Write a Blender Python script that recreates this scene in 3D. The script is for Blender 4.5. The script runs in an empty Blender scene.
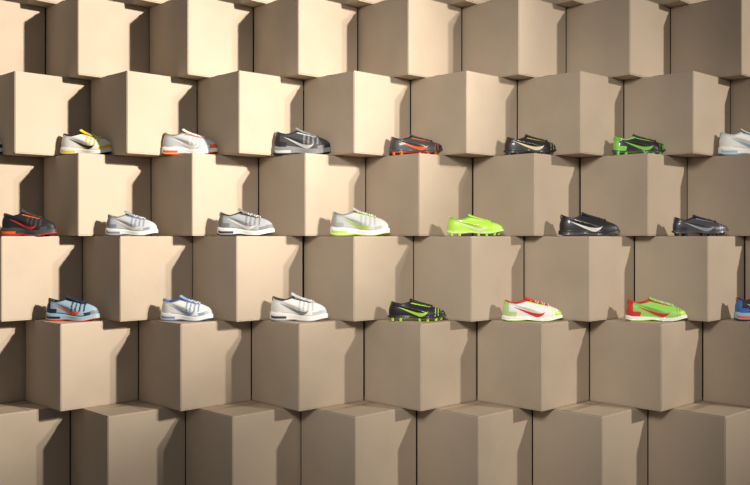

...

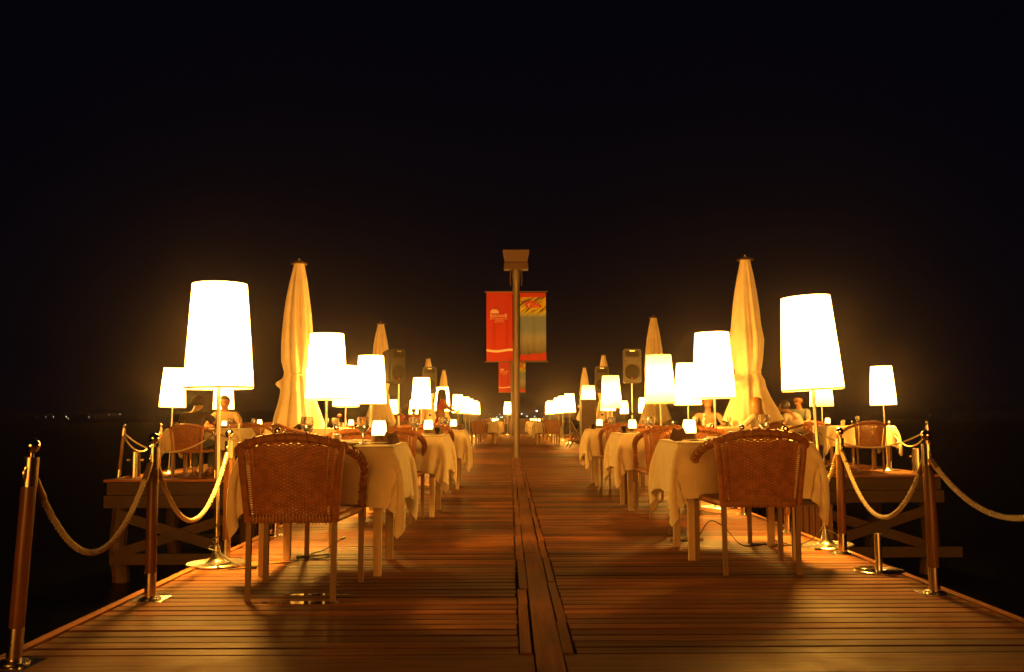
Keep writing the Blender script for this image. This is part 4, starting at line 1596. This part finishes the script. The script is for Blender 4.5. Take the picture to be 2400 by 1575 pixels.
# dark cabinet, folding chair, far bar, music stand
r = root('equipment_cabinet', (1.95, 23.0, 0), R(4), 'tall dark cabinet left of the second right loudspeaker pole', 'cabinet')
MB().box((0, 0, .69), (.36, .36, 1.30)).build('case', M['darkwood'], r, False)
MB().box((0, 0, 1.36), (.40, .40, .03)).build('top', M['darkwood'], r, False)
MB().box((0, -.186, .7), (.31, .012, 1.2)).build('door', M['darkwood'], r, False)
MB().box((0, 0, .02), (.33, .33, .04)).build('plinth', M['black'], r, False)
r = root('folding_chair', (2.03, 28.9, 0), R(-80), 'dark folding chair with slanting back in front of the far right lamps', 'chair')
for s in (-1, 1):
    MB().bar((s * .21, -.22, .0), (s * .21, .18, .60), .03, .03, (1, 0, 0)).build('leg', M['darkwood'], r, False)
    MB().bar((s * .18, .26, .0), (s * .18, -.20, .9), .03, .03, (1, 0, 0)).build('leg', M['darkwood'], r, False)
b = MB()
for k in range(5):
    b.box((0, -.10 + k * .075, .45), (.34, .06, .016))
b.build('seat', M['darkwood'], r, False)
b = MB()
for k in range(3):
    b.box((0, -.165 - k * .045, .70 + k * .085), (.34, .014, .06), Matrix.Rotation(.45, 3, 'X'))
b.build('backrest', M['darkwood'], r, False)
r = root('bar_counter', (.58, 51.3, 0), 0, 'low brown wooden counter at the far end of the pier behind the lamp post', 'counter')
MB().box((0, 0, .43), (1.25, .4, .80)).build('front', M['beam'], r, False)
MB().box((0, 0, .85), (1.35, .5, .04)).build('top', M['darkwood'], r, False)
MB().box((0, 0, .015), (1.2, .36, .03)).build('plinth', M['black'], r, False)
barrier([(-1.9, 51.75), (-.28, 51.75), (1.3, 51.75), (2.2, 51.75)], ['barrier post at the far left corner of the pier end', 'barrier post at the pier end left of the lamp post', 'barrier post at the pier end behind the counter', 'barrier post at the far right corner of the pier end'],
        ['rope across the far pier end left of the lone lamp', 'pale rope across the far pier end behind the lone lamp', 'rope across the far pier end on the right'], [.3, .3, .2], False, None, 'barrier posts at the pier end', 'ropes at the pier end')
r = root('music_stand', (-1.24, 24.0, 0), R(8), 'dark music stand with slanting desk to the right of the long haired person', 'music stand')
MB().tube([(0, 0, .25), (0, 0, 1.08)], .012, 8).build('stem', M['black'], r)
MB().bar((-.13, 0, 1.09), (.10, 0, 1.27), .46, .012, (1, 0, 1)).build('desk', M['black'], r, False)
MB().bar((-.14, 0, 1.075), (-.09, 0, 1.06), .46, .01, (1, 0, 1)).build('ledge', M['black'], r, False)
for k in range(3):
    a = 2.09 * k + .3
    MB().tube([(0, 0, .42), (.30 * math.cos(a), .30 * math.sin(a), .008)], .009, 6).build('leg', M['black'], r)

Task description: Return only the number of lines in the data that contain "this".

Response: 2